Step 4: Ongoing milestone monitoring. Once a project is underway, AI can monitor utility commission filings, permitting databases, and equipment procurement records to flag when milestones are tracking behind the plan. The alternative is waiting for the utility to report delays, by which point the critical path impact is already locked in.
Human Judgment in the Loop
The AI layer is a research and monitoring function, not a delivery guarantee. Three categories of judgment remain entirely human.
Utility relationship management is irreplaceable. Informal feedback from a utility project manager tells a development team more about timeline risk than any data model. Building and maintaining those relationships requires presence, credibility, and history in a market.
Engineering sign-off on upgrade scope requires a licensed electrical engineer reviewing the utility's preliminary engineering assessment. AI can flag inconsistencies between that assessment and comparable projects, but the sign-off itself is professional judgment.
Risk tolerance decisions belong to the investment committee. When AI analysis shows that utility delivery is likely to run 24 months beyond the project model's assumption, the decision to proceed, adjust terms, or walk away is not an algorithmic output. It is a capital allocation judgment.
Building the Monitoring Workflow
The teams most exposed to the timeline gap are those managing portfolios of sites across multiple markets. For a single site in a familiar market with a known utility relationship, experienced developers often have adequate calibration.
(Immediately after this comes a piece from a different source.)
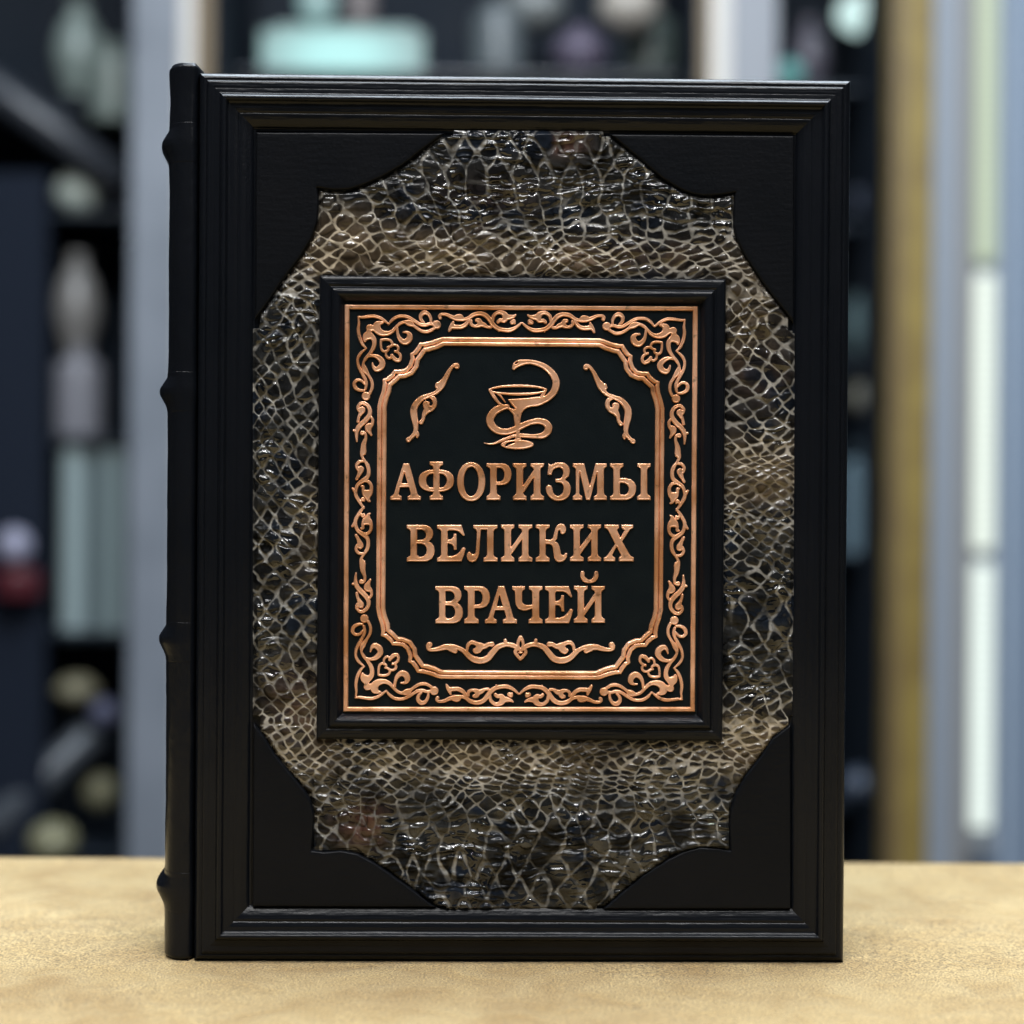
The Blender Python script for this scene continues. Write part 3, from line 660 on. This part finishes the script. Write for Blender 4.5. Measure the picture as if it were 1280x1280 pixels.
# ================================================================== TABLE
TABLE = mat('gold_plush_cloth', (.56, .42, .215), .85, spec=.2, sheen=.35)
def table_nodes(m):
    nt = m.node_tree; N = nt.nodes; Lk = nt.links; b = N['Principled BSDF']; tc = N['Texture Coordinate'] if 'Texture Coordinate' in N else [n for n in N if n.type == 'TEX_COORD'][0]
    def noise(sc, det, dist=0.):
        n = N.new('ShaderNodeTexNoise'); n.inputs['Scale'].default_value = sc; n.inputs['Detail'].default_value = det; n.inputs['Distortion'].default_value = dist
        Lk.new(tc.outputs['Object'], n.inputs['Vector']); return n
    def rng_(src, a, c, lo=0., hi=1.):
        r = N.new('ShaderNodeMapRange'); r.inputs['From Min'].default_value = a; r.inputs['From Max'].default_value = c
        r.inputs['To Min'].default_value = lo; r.inputs['To Max'].default_value = hi; Lk.new(src.outputs['Fac'], r.inputs['Value']); return r
    n1 = noise(17, 5, 1.2); r1 = rng_(n1, .38, .68)
    n2 = noise(55, 6, .8); r2 = rng_(n2, .35, .68)
    n3 = noise(1350, 1); r3 = rng_(n3, .27, .73, .3, 1.7)
    m1 = N.new('ShaderNodeMix'); m1.data_type = 'RGBA'; m1.inputs['A'].default_value = (.315, .222, .094, 1); m1.inputs['B'].default_value = (.245, .160, .060, 1)
    Lk.new(r1.outputs['Result'], m1.inputs['Factor'])
    m2 = N.new('ShaderNodeMix'); m2.data_type = 'RGBA'; m2.inputs['B'].default_value = (.40, .315, .165, 1)
    mm = N.new('ShaderNodeMath'); mm.operation = 'MULTIPLY'; mm.inputs[1].default_value = .34; Lk.new(r2.outputs['Result'], mm.inputs[0])
    Lk.new(mm.outputs[0], m2.inputs['Factor']); Lk.new(m1.outputs['Result'], m2.inputs['A'])
    m3 = N.new('ShaderNodeMix'); m3.data_type = 'RGBA'; m3.blend_type = 'MULTIPLY'; m3.inputs['Factor'].default_value = 1
    Lk.new(m2.outputs['Result'], m3.inputs['A']); Lk.new(r3.outputs['Result'], m3.inputs['B']); Lk.new(m3.outputs['Result'], b.inputs['Base Color'])
    bn = N.new('ShaderNodeBump'); bn.inputs['Strength'].default_value = .6; bn.inputs['Distance'].default_value = .0006; Lk.new(n3.outputs['Fac'], bn.inputs['Height'])
    b2 = N.new('ShaderNodeBump'); b2.inputs['Strength'].default_value = .35; b2.inputs['Distance'].default_value = .004; Lk.new(n2.outputs['Fac'], b2.inputs['Height'])
    Lk.new(bn.outputs['Normal'], b2.inputs['Normal']); Lk.new(b2.outputs['Normal'], b.inputs['Normal'])
table_nodes(TABLE)

def floor_hit(px, py, z=0.):
    d = ray(px, py); t = (z-CAM[2])/d[2]; return CAM+t*d
bl = floor_hit(0., 1069.); br = floor_hit(1280., 1077.)
slope = (br[1]-bl[1])/(br[0]-bl[0])
yb = (bl[1]+br[1])/2-slope*(bl[0]+br[0])/2
print('table back', bl, br)
def table():
    xs = np.linspace(-.75, .75, 301); t = np.linspace(0, 1, 221)
    r = .006; y0 = -.62
    X, T = np.meshgrid(xs, t, indexing='ij')
    YB = yb+slope*X
    # flat top then rounded over the back edge
    Yt = y0+(YB-r-y0)*np.clip(T/.9, 0, 1); a = np.clip((T-.9)/.06, 0, 1)*math.pi/2
    Y = Yt+r*np.sin(a); Z = -r*(1-np.cos(a))-np.clip((T-.96)/.04, 0, 1)*.03
    Z = Z+(.0007*(fbm(X/.05, Y/.05, 3, 3)-.5)-.0004)*(1-sstep(.85, .9, T))*sstep(.0, .06, np.abs(Y-.03)-.03+.02)
    idx = np.arange(X.size).reshape(X.shape)
    F = np.c_[idx[:-1, :-1].ravel(), idx[1:, :-1].ravel(), idx[1:, 1:].ravel(), idx[:-1, 1:].ravel()]
    return np.c_[X.ravel(), Y.ravel(), Z.ravel()], F
V, F = table()
tb = empty('table', (0, 0, -.75), 'table covered with gold beige plush cloth under the standing book', 'table')
mesh_obj('tablecloth', V, F, TABLE, tb)
WOOD = mat('dark_wood', (.05, .03, .02), .4, bump=[('noise', 30, .3, .002, (1, 20, 1))])
rbox('table_top', -.74, .74, -.61, yb-.012, -.03, -.0035, .003, WOOD, tb)
for sx in (-.68, .68):
    for sy in (-.55, yb-.08):
        rbox('leg', sx-.03, sx+.03, sy-.03, sy+.03, -.75, -.03, .004, WOOD, tb)

# ================================================================== BACKGROUND (shop cabinets, far out of focus)
YB0 = 1.75
FLOOR = mat('grey_floor', (.12, .12, .125), .4, bump=[('noise', 8, .1, .002)])
WALLM = mat('navy_wall', (.012, .017, .028), .6, mix=((.02, .026, .038), 2, .4, .6))
def plane(name, P, mtl, kind='structure'):
    return tag(mesh_obj(name, P, [(0, 1, 2, 3)], mtl, smooth=False), kind=kind)
plane('floor', [(-4, -3, -.75), (4, -3, -.75), (4, 4, -.75), (-4, 4, -.75)], FLOOR)
plane('wall', [(-4, 2.75, -.75), (4, 2.75, -.75), (4, 2.75, 3), (-4, 2.75, 3)], WALLM)

def simple(name, c, **k): return mat(name, c, **k)
M_STEEL = mat('brushed_steel', (.12, .136, .160), .5, mix=((.155, .172, .20), 6, .4, .6))
M_PALE = mat('pale_trim', (.46, .44, .41), .5)
M_BROWN = mat('brown_trim', (.13, .09, .045), .5)
M_BRASS = mat('brass_trim', (.215, .155, .040), .5, mix=((.16, .11, .03), 12, .4, .6))
M_BLUEP = mat('blue_grey_panel', (.155, .20, .265), .5)
M_DARK = mat('dark_cabinet', (.011, .0165, .025), .8, spec=.1, mix=((.019, .023, .030), 3, .4, .65))
M_GLASS = mat('cabinet_glass', (.9, .95, .97), .03, trans=1.0, ior=1.02)

def vpost(name, px0, px1, Y, depth, mtl, label, cat, parts=(), z0=-.75, z1=1.5, group=None):
    """post standing on the floor; parts = [(px0, px1, material, part name)] narrower strips on its face"""
    a = at(px0, 640, Y)[0]; b = at(px1, 640, Y)[0]
    e = empty(name, ((a+b)/2, Y, -.75), label, cat, group)
    rbox('shaft', a, b, Y, Y+depth, z0, z1, .004, mtl, e)
    for p0, p1, m_, pn in parts:
        rbox(pn, at(p0, 640, Y)[0], at(p1, 640, Y)[0], Y-.006, Y-.0005, z0, z1, .001, m_, e)
    return e
vpost('cabinet_post', 160, 240, YB0, .05, M_STEEL, 'steel grey cabinet post behind the spine side of the book', 'post', [(222, 240, M_PALE, 'pale_trim'), (241, 262, M_BROWN, 'brown_trim')], group='cabinet posts')
vpost('cabinet_post', 872, 968, YB0, .05, mat('grey_white_post', (.20, .212, .235), .5), 'pale grey cabinet post with brown edge rising above the book', 'post', [(870, 884, M_BROWN, 'brown_trim'), (884, 908, M_PALE, 'pale_trim')], group='cabinet posts')
vpost('brass_post', 1112, 1162, YB0-.02, .05, M_BRASS, 'gold brass upright right of the book', 'post', [(1112, 1124, M_BROWN, 'brown_trim')])
vpost('grey_column', 1163, 1212, YB0-.02, .06, mat('light_grey_column', (.20, .225, .26), .5), 'light grey column between the brass upright and the light strip', 'column', [(1194, 1212, mat('taupe_trim', (.19, .185, .18), .5), 'taupe_trim')])
vpost('wall_panel', 1213, 1420, YB0+.03, .03, M_BLUEP, 'blue grey wall panel at the right edge of the photo', 'panel', [(1256, 1262, mat('pale_blue_trim', (.36, .43, .52), .5), 'trim')])
# lit strip
def emis(name, c, s_): return mat(name, (.12, .12, .12), .5, emit=c, estr=s_)
ls = empty('light_strip', (at(1230, 640, YB0)[0], YB0+.03, .05), 'vertical lit strip of three glowing white lengths on the blue panel', 'light')
rbox('housing', at(1212, 640, YB0)[0], at(1250, 640, YB0)[0], YB0+.012, YB0+.029, at(0, 1062, YB0)[2], 1.5, .003, mat('strip_housing', (.3, .33, .36), .4), ls)
for (y0_, y1_, c, st) in ((-180, 326, (.66, .80, .52), .62), (342, 688, (.86, .96, .84), .92), (705, 1036, (.88, 1.0, .92), .92)):
    lo = at(1230, y1_, YB0)[2]; hi = at(1230, y0_, YB0)[2]
    rbox('light_segment', at(1217, 640, YB0)[0], at(1243, 640, YB0)[0], YB0-.002, YB0+.011, lo, hi, .0055, emis('lit_segment', c, st), ls)

for o_ in ls.children:
    if o_.name.startswith('light_segment'):      # rows of diodes behind the diffuser
        nt = o_.data.materials[0].node_tree; N = nt.nodes; st_ = N['Principled BSDF'].inputs['Emission Strength'].default_value
        tc = N.new('ShaderNodeTexCoord'); wv = N.new('ShaderNodeTexWave'); wv.bands_direction = 'Z'; wv.inputs['Scale'].default_value = 24
        nt.links.new(tc.outputs['Object'], wv.inputs['Vector']); rg = N.new('ShaderNodeMapRange')
        rg.inputs['To Min'].default_value = st_*.78; rg.inputs['To Max'].default_value = st_*1.3
        nt.links.new(wv.outputs['Fac'], rg.inputs['Value']); nt.links.new(rg.outputs['Result'], N['Principled BSDF'].inputs['Emission Strength'])

# three cabinets: back panel, side panels, shelves, glass door
def cabinet(px0, px1, label, shelves_px, Y=YB0+.01, depth=.42):
    a = at(px0, 640, Y)[0]; b = at(px1, 640, Y)[0]
    e = empty('display_cabinet', ((a+b)/2, Y, -.75), label, 'cabinet', 'shop display cabinets')
    rbox('back_panel', a, b, Y+depth, Y+depth+.015, -.75, 1.5, .002, M_DARK, e)
    rbox('side_panel', a-.012, a-.001, Y+.052, Y+depth, -.75, 1.5, .002, M_DARK, e)
    rbox('side_panel', b+.001, b+.012, Y+.052, Y+depth, -.75, 1.5, .002, M_DARK, e)
    for py in shelves_px:
        z = at((px0+px1)/2, py, Y+.21)[2]
        rbox('shelf', a+.002, b-.002, Y+.17, Y+depth-.002, z-.008, z, .002, mat('shelf', (.02, .028, .04), .3), e)
    return e
cabL = cabinet(-160, 158, 'dark glass display cabinet at the left edge with pale vessels on its shelves', (140, 268, 545, 785, 1060))
cabinet(264, 868, 'wide dark display cabinet behind the top of the book with a turquoise lit box', (97, 560))
cabinet(970, 1110, 'narrow dark display cabinet between the book and the brass upright', (115, 285, 455, 690, 1000))

rbox('door_stile', at(-60, 0, YB0+.12)[0], at(60, 0, YB0+.12)[0], YB0+.12, YB0+.15, -.75, at(0, 215, YB0+.12)[2], .003, mat('navy_stile', (.009, .0125, .021), .8, spec=.1), cabL)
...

For a team screening 15 to 20 sites simultaneously across six markets, that calibration is harder to maintain.
The practical implementation pattern is to build a utility risk dashboard that aggregates queue data, historical delivery records, and active project milestones into a single view. It does not replace the utility calls. It makes those calls more precise, because the team enters them having already identified where the risk is concentrated.
The markets where the expectation gap is widest -- Northern Virginia, the Bay Area, Atlanta -- are also the markets where the most capital is competing for the same sites. In those markets, the teams that underwrite power risk correctly have a structural advantage. They know which sites are viable before the market does, and they know which LOI prices reflect hidden schedule risk that will reprice the deal later.
The gap is information. AI closes some of it. The rest is judgment.